El eremitismo en el valle del Badiel 

Otro de los lugares mágicos, solemnes y misteriosos que hay bajo tierra en Guadalajara es el conjunto de las Cuevas de Sopetrán. Nada existe escrito o investigado sobre ellas, nadie se ha puesto aún a mirarlas con detalle y a elucubrar sobre su historia y contenido. Se accede a través del vestíbulo de la Casa Rural “El cercado de Sopetrán” en Torre del Burgo, y son, no hace falta insistir en ello, de propiedad privada. El mismo nombre del lugar, de venerable historia, traduce su origen: están “bajo la piedra, sub-petra”. El espacio en que se encuentra esta casa es parte del territorio que perteneció a los benedictinos de Sopetrán, desde época visigoda. Cinco fundaciones monasteriales hubo en el lugar. Ahora, de propiedad privada, se esperan mejores tiempos para restaurarlo. 

La zona de las cuevas se extiende bajo un bloque rocoso, plano en su superficie, y está tallado en diversas galerías que surgen de una principal: Con huecos para las tinajas, se han usado como bodegas vinícolas durante mucho tiempo, pero la tradición dice que aquello es muy antiguo. Yo me atrevo a afirmar que aquel fue un eremitorio amplio y primitivo, de fundación visigoda, el más grande y más antiguo de los que hay en Guadalajara. 

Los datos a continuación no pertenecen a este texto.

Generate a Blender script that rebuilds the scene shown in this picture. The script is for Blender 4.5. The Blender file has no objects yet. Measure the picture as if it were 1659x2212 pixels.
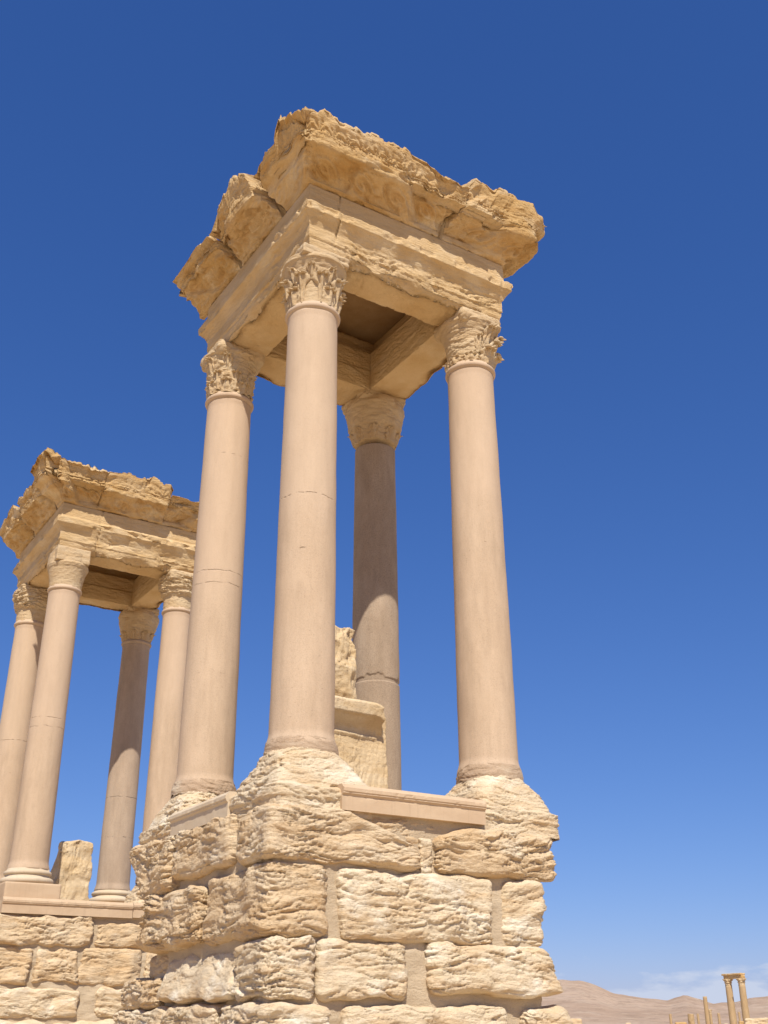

Cerca de allí, en término de Valdearenas, se encuentran los llamados “Palacios de la Tala”, un conjunto de cuevas excavadas en la roca blanda y caliza de uno de los cerros testigos que vigilan el valle del río Badiel en su orilla derecha. Llegados al alto, se encuentra el viajero con numerosos espacios abiertos en la montaña, independientes o comunicados entre sí, formando una posible iglesia rupestre y dependencias o eremitorios para ser habitados por ermitaños. No se ha encontrado ningún signo religioso, ni hay sustrato arqueológico, pero el espacio es elocuente respecto a su sentido religioso: recuerda un poco  a los espacios troglodíticos de Capadocia o a las cuevas de Qumram en Palestina, y podría alargarse su origen, a la par que el conjunto subterráneo de Sopetrán, a la época visigoda, que fue muy fértil en conjuntos eremíticos.